Die Botschaft (Totentanz 8 ), Michael Brynntrup, 1989, 10 min. 16mm, West Germany
Michael Brynntrup’s cycle Totentänze (Dances Of Death) centers around an actor or performance artist. In Die Botschaft (The Message) it is Valerie Caris-Ruhnke who moves through the abondoned ruins of the Italian Embassy in Berlin, while throwing about herself downy feathers taken from the cage of the horn of plenty. Finally she sits on a balustrade with the cage of feathers between herself and a skull. The end of the film shows an erotic encounter, a French kiss with death.
Naturkatastrophenkonzert, Die Tödliche Doris,1983, 3 min. video, West Germany
On a sand heap in front of the Berlin Wall, Die Tödliche Doris stages their Naturkatastrophenkonzert (Concert Of Natural Disasters), shot on video for West German TV: after the microphone has been set on fire, short musical pieces are played in an overly amateurish fashion.
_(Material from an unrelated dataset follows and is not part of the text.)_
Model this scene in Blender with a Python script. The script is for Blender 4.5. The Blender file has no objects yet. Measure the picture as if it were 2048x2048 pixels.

The group around Wolfgang Müller, Käthe Kruse and Nikolaus Utermöhlen existed from 1980–87, and represented one of West-Berlin’s most idiosyncratic artistic formations that mixed music, art, performance, and film.
Programme 3: OKAY OKAY. Der moderne Tanz
OKAY OKAY. Der moderne Tanz, Christoph Dreher, Heiner Mühlenbrock, 1980, 90 min. 16mm, West Germany
Produced at the German Film and Television Academy in Berlin (dffb), OKAY OKAY. Der moderne Tanz (OKAY OKAY. The modern dance) is a music film in its best sense: a timeless selection of punk, post-punk and new wave songs (amongst others Pere Ubu, Throbbing Gristle, Wire, The Red Crayola) greatly defines the mood and rhythm of the film. With each new title, Christoph Dreher and Heiner Mühlenbrock introduce a new situation or locality, mostly comprising fragments of a men made world empty of people: waste sites, park garages, industrial chimneys, and run down housing blocks. From these post-apocalyptic landscapes both, the music and film, draw their energy and living resistance.
Further screenings of Screaming City: West-Berlin 1980s will be held at La Sala Rosa in Montréal, in collaboration with Double Negative and Articule, and at Available Light Screening Collective in Ottawa.